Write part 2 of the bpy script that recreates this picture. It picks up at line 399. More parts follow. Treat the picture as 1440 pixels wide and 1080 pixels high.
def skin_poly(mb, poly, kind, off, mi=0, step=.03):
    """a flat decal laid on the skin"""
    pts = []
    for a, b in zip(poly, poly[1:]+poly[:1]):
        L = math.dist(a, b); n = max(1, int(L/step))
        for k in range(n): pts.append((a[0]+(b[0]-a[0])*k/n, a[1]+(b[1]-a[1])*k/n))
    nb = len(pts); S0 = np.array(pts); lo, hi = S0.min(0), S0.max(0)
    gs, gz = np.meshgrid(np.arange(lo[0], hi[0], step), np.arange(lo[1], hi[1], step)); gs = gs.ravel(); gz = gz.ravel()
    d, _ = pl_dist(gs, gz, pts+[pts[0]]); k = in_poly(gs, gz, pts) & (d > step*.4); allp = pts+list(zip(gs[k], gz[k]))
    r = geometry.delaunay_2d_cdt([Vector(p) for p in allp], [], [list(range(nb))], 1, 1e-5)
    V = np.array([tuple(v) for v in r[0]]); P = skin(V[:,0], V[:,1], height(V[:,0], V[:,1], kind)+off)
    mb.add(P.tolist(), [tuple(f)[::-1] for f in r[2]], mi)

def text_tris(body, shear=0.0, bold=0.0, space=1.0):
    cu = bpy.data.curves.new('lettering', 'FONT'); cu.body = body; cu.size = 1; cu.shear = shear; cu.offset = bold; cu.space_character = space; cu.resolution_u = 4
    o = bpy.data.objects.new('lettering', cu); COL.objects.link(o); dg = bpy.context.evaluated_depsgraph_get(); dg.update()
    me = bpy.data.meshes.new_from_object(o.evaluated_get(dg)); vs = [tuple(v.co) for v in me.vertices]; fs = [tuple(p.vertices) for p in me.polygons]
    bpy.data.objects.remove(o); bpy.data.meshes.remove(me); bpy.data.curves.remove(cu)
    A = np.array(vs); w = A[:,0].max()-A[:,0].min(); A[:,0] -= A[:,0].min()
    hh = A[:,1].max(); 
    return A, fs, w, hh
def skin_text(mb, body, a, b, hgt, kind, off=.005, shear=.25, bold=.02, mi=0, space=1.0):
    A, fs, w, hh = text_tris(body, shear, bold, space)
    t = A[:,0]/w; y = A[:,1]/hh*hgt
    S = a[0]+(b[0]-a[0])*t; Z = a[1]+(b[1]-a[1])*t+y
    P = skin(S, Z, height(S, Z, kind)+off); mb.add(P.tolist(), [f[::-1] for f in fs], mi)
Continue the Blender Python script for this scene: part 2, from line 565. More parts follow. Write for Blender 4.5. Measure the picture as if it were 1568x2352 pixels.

______________________________

● The task:
Write out the complete set of records exactly as given.

● The output:
Write part 2 of the bpy script that recreates this picture. It picks up at line 399. More parts follow. Treat the picture as 1440 pixels wide and 1080 pixels high.
def skin_poly(mb, poly, kind, off, mi=0, step=.03):
    """a flat decal laid on the skin"""
    pts = []
    for a, b in zip(poly, poly[1:]+poly[:1]):
        L = math.dist(a, b); n = max(1, int(L/step))
        for k in range(n): pts.append((a[0]+(b[0]-a[0])*k/n, a[1]+(b[1]-a[1])*k/n))
    nb = len(pts); S0 = np.array(pts); lo, hi = S0.min(0), S0.max(0)
    gs, gz = np.meshgrid(np.arange(lo[0], hi[0], step), np.arange(lo[1], hi[1], step)); gs = gs.ravel(); gz = gz.ravel()
    d, _ = pl_dist(gs, gz, pts+[pts[0]]); k = in_poly(gs, gz, pts) & (d > step*.4); allp = pts+list(zip(gs[k], gz[k]))
    r = geometry.delaunay_2d_cdt([Vector(p) for p in allp], [], [list(range(nb))], 1, 1e-5)
    V = np.array([tuple(v) for v in r[0]]); P = skin(V[:,0], V[:,1], height(V[:,0], V[:,1], kind)+off)
    mb.add(P.tolist(), [tuple(f)[::-1] for f in r[2]], mi)

def text_tris(body, shear=0.0, bold=0.0, space=1.0):
    cu = bpy.data.curves.new('lettering', 'FONT'); cu.body = body; cu.size = 1; cu.shear = shear; cu.offset = bold; cu.space_character = space; cu.resolution_u = 4
    o = bpy.data.objects.new('lettering', cu); COL.objects.link(o); dg = bpy.context.evaluated_depsgraph_get(); dg.update()
    me = bpy.data.meshes.new_from_object(o.evaluated_get(dg)); vs = [tuple(v.co) for v in me.vertices]; fs = [tuple(p.vertices) for p in me.polygons]
    bpy.data.objects.remove(o); bpy.data.meshes.remove(me); bpy.data.curves.remove(cu)
    A = np.array(vs); w = A[:,0].max()-A[:,0].min(); A[:,0] -= A[:,0].min()
    hh = A[:,1].max(); 
    return A, fs, w, hh
def skin_text(mb, body, a, b, hgt, kind, off=.005, shear=.25, bold=.02, mi=0, space=1.0):
    A, fs, w, hh = text_tris(body, shear, bold, space)
    t = A[:,0]/w; y = A[:,1]/hh*hgt
    S = a[0]+(b[0]-a[0])*t; Z = a[1]+(b[1]-a[1])*t+y
    P = skin(S, Z, height(S, Z, kind)+off); mb.add(P.tolist(), [f[::-1] for f in fs], mi)
Continue the Blender Python script for this scene: part 2, from line 565. More parts follow. Write for Blender 4.5. Measure the picture as if it were 1568x2352 pixels.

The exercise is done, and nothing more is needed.